Outstanding loans of commercial banks, net of reverse repurchase (RRP) placements with the BSP, grew by 20.1 percent in June, slightly lower than the previous month’s increase of  21.0 percent. Similarly, bank lending inclusive of RRPs rose at a slower pace of 18.4 percent, down from 19.5 percent in the previous month. On a month-on-month seasonally-adjusted basis, commercial bank lending increased by 0.2 percent for loans net of RRPs and by 0.1 percent for loans inclusive of RRPs.
Beginning with the release of the June 2014 data, the classification of loans by industry will be based on the 2009 Philippine Standard Industrial Classification (PSIC). The sectoral distribution based on the 1994 PSIC is also being provided for comparability with 2013 data. Two sets of loans outstanding data following both the 2009 PSIC and 1994 PSIC will be generated until June 2015.

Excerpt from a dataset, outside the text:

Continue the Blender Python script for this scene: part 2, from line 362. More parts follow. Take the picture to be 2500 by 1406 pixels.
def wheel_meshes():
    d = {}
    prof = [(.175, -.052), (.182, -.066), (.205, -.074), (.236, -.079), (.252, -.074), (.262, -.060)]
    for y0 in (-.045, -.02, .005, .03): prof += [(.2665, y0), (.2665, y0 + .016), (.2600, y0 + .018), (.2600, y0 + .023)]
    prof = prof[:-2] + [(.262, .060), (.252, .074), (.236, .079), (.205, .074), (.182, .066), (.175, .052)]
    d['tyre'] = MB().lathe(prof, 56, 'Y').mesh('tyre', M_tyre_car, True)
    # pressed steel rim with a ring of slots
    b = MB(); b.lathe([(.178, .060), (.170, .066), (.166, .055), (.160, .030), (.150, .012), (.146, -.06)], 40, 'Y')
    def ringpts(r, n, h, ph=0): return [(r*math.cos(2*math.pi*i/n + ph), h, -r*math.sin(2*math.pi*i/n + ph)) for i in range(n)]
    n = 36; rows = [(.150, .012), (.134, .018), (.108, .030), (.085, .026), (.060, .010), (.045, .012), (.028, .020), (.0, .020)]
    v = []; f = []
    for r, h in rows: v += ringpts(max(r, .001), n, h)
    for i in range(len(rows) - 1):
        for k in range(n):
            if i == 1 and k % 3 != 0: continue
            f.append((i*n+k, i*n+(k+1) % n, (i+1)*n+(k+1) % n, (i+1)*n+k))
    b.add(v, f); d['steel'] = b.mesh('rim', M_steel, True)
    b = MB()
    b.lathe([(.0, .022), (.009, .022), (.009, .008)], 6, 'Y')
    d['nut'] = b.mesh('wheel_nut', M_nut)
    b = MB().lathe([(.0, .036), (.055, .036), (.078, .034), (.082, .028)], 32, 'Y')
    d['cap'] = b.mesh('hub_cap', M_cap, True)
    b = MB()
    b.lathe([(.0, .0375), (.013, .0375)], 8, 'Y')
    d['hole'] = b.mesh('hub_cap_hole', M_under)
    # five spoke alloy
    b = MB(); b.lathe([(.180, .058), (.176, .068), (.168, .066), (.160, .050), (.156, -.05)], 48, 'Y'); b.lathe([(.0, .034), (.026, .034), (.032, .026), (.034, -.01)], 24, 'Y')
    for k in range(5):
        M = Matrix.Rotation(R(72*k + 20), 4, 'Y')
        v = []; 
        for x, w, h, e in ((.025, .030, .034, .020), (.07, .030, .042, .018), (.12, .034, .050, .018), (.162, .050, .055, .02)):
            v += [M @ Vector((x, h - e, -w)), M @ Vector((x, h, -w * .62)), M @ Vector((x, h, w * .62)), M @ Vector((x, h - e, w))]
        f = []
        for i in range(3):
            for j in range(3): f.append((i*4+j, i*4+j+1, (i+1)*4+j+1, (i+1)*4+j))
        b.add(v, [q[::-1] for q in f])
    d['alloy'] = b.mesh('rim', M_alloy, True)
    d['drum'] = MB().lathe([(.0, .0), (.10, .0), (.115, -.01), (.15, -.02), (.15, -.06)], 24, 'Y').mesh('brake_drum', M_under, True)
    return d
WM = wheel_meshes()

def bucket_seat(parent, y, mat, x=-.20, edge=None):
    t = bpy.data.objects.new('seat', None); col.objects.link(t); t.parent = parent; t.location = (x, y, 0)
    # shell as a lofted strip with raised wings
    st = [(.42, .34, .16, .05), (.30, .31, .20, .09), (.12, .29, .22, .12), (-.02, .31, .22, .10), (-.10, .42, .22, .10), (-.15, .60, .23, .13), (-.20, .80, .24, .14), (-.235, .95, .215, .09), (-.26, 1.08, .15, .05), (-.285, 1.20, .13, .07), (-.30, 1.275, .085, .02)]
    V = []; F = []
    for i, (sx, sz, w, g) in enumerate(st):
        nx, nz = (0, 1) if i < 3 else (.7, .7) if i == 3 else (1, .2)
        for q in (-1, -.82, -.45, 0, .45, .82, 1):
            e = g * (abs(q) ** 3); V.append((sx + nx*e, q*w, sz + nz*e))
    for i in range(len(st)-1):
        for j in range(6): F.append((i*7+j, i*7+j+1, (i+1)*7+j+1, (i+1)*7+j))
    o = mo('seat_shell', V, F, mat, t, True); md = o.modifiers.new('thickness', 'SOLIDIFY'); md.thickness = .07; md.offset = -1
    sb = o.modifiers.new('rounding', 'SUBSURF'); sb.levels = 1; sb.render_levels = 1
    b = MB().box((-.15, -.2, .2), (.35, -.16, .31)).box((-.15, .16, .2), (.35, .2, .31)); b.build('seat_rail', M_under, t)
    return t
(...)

Loans for production activities—which comprised about four-fifths of banks’ aggregate loan portfolio—expanded by 17.7 percent in June from 19.0 percent in May. The expansion in production loans was driven primarily by increased lending to the following sectors: real estate, renting, and business services (15.4 percent); electricity, gas and water (30.3 percent); wholesale and retail trade (16.8 percent); manufacturing (10.7 percent); and agriculture, hunting and forestry (43.5 percent). Bank lending to other sectors also rose during the month, except for mining and quarrying and public administration and defense which declined by 14.7 percent and 2.6 percent, respectively.

Loans for household consumption grew at a faster pace of 16.2 percent from 10.8 percent in the previous month, reflecting the expansion in auto loans and other types of loans (i.e. salary loans and personal loans).

The sustained expansion in bank lending reflects the strong underpinnings of the domestic economy. Going forward, the BSP will continue to assess prevailing monetary conditions to ensure that liquidity and credit activities remain consistent with the BSP’s price and financial stability objectives.